● Written problem: Could you write out the opening lines of the data, word for word, stopping after the line that contains "34, rmin=.004, nchild=4)"?
— start Data supplied —
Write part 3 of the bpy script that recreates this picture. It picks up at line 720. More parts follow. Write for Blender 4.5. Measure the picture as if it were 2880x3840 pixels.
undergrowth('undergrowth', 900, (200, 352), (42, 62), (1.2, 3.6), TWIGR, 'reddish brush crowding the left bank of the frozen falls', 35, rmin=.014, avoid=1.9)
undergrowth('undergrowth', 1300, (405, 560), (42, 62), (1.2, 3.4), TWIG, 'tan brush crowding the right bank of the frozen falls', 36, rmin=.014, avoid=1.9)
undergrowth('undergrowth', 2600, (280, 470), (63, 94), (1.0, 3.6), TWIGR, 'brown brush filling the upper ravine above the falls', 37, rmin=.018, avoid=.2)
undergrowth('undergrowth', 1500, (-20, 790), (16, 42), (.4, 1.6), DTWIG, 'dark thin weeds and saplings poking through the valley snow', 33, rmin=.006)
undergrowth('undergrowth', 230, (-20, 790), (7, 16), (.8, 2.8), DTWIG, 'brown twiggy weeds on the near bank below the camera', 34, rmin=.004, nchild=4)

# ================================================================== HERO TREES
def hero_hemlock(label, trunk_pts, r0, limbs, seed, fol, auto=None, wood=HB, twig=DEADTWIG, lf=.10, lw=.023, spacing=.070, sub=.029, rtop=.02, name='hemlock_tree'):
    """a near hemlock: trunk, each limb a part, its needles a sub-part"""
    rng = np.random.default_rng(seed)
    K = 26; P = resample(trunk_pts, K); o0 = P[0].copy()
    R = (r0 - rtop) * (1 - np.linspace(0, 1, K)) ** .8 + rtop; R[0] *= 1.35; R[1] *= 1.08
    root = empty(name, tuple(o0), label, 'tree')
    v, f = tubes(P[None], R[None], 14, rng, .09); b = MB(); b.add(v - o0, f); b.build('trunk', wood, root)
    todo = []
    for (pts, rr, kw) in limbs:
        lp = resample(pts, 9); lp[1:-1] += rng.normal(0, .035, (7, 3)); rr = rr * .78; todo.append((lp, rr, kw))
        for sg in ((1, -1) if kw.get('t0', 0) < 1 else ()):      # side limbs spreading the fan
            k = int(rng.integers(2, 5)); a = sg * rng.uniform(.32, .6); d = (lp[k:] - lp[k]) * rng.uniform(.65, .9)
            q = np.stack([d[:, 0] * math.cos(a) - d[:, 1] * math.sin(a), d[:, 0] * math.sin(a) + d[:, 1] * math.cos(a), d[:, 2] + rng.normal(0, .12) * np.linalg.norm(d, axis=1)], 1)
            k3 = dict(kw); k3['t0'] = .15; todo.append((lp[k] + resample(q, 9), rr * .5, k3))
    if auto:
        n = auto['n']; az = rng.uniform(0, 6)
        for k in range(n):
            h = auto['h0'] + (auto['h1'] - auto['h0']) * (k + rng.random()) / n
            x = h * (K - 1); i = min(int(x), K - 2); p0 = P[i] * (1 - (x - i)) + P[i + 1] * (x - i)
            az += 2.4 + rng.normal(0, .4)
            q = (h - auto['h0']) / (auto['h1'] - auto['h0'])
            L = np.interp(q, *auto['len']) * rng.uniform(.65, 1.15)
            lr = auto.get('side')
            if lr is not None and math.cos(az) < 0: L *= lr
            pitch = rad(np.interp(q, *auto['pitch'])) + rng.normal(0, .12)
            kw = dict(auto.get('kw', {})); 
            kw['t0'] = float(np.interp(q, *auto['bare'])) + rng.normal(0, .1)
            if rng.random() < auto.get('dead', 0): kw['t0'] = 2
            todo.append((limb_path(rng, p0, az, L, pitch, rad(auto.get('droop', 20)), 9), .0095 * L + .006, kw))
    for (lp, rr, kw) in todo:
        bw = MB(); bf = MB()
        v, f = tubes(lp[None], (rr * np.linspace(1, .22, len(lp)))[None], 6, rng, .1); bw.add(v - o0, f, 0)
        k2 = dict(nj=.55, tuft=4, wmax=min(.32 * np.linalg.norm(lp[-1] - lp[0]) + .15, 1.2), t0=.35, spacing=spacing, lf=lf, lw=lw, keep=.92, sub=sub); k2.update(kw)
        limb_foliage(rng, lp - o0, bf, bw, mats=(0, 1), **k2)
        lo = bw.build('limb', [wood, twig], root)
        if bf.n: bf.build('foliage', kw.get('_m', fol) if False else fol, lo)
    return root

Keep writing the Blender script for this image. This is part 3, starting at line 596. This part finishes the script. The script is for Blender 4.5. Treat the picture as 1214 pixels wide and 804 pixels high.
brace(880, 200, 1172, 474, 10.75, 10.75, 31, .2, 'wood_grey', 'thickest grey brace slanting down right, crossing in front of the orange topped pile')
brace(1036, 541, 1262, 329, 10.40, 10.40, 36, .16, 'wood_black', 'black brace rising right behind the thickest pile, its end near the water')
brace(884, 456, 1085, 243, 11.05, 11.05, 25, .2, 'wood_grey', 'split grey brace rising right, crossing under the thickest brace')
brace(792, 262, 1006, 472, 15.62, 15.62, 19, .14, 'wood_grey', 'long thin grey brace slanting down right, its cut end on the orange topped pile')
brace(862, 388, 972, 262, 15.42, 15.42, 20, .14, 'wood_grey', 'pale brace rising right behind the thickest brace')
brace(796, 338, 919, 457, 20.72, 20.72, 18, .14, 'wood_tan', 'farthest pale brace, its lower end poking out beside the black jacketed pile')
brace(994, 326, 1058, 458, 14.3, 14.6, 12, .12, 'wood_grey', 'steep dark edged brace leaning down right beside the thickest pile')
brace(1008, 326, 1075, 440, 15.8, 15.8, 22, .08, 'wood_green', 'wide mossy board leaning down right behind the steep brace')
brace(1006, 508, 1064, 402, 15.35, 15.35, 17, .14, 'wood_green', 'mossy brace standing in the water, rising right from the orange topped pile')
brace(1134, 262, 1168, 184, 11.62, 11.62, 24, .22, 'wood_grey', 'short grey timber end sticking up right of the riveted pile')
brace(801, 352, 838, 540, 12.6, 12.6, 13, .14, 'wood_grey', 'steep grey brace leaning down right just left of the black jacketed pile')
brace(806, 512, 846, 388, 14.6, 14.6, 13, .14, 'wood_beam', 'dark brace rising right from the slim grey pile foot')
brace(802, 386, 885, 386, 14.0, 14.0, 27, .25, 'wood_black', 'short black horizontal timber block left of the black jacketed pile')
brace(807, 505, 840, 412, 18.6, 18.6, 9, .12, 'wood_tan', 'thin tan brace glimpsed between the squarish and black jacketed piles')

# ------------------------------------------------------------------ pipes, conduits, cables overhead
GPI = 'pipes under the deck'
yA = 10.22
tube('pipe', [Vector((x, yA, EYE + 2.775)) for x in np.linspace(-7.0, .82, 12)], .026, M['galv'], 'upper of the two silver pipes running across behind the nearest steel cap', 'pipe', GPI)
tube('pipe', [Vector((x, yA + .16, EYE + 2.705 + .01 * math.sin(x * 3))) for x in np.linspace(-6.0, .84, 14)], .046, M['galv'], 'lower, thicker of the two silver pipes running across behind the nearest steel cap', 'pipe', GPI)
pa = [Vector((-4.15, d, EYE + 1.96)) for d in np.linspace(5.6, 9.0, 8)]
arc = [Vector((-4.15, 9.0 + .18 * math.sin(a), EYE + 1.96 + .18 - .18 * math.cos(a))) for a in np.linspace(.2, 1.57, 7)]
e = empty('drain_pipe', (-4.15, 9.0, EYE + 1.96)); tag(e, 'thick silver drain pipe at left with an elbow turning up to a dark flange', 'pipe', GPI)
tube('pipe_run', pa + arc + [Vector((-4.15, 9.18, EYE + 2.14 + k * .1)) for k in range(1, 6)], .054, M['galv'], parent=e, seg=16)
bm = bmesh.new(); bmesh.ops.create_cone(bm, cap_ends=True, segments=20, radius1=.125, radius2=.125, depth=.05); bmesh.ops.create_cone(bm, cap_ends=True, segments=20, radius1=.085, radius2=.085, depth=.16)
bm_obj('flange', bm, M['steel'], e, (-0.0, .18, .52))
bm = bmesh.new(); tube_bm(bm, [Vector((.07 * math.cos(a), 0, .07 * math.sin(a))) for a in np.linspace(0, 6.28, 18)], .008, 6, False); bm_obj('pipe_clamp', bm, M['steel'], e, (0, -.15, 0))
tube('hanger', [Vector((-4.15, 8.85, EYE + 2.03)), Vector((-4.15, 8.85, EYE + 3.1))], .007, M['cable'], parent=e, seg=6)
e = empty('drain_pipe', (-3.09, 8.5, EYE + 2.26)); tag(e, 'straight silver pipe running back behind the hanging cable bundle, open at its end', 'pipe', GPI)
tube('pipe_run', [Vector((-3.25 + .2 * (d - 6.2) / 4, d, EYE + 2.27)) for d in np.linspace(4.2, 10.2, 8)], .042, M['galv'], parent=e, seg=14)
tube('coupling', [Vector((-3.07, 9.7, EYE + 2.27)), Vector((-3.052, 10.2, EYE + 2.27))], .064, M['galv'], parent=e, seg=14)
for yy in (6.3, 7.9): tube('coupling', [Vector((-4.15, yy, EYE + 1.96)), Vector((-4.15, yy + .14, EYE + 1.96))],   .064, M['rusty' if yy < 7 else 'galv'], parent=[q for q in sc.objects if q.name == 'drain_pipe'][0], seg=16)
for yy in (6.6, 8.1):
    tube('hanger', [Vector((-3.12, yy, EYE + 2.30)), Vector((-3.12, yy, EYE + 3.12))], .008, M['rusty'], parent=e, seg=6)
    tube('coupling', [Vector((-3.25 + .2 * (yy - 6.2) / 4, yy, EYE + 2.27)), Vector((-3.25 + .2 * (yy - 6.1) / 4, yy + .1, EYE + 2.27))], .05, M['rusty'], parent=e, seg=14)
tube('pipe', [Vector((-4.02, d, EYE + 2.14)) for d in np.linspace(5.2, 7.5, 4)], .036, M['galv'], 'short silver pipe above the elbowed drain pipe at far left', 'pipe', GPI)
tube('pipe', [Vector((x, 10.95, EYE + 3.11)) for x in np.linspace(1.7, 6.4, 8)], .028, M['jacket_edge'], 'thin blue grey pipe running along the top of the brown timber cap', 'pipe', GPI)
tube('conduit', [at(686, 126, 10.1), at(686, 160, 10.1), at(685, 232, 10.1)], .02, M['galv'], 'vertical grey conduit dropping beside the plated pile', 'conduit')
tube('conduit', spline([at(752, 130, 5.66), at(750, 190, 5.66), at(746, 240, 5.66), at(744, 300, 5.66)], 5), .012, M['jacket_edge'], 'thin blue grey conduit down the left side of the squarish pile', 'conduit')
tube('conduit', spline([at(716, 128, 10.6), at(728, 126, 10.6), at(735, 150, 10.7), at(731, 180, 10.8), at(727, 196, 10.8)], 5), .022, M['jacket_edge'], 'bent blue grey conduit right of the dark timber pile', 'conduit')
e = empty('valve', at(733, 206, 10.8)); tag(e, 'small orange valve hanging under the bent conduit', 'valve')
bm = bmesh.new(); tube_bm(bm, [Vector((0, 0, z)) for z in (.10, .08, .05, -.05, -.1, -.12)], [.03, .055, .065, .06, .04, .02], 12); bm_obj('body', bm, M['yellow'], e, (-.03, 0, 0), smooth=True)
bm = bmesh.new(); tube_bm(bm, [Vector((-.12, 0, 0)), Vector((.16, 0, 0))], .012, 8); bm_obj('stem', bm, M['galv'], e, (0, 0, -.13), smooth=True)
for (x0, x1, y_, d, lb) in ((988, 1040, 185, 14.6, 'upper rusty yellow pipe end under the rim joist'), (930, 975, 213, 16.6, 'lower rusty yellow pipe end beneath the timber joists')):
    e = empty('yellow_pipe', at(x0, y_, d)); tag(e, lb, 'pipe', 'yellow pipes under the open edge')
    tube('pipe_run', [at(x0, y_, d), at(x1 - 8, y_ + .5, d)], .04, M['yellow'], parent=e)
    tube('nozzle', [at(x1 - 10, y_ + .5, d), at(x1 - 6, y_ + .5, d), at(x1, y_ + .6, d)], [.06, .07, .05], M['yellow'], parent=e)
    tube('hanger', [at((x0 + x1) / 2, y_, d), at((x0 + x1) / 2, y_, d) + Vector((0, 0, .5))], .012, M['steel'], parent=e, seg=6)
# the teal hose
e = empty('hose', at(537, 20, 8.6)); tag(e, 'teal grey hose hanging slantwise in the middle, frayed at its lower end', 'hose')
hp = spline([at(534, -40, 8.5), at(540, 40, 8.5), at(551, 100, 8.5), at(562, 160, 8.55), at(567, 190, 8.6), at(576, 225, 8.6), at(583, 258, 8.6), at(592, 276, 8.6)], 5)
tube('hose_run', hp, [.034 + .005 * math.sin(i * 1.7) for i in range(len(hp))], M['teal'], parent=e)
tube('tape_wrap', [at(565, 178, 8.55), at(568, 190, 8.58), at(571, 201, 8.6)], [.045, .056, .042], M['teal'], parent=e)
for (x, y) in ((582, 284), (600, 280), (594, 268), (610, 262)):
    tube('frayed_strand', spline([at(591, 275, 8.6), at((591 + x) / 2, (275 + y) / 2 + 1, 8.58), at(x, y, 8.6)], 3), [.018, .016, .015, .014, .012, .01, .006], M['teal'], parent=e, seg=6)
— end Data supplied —
● Response below:
Write part 3 of the bpy script that recreates this picture. It picks up at line 720. More parts follow. Write for Blender 4.5. Measure the picture as if it were 2880x3840 pixels.
undergrowth('undergrowth', 900, (200, 352), (42, 62), (1.2, 3.6), TWIGR, 'reddish brush crowding the left bank of the frozen falls', 35, rmin=.014, avoid=1.9)
undergrowth('undergrowth', 1300, (405, 560), (42, 62), (1.2, 3.4), TWIG, 'tan brush crowding the right bank of the frozen falls', 36, rmin=.014, avoid=1.9)
undergrowth('undergrowth', 2600, (280, 470), (63, 94), (1.0, 3.6), TWIGR, 'brown brush filling the upper ravine above the falls', 37, rmin=.018, avoid=.2)
undergrowth('undergrowth', 1500, (-20, 790), (16, 42), (.4, 1.6), DTWIG, 'dark thin weeds and saplings poking through the valley snow', 33, rmin=.006)
undergrowth('undergrowth', 230, (-20, 790), (7, 16), (.8, 2.8), DTWIG, 'brown twiggy weeds on the near bank below the camera', 34, rmin=.004, nchild=4)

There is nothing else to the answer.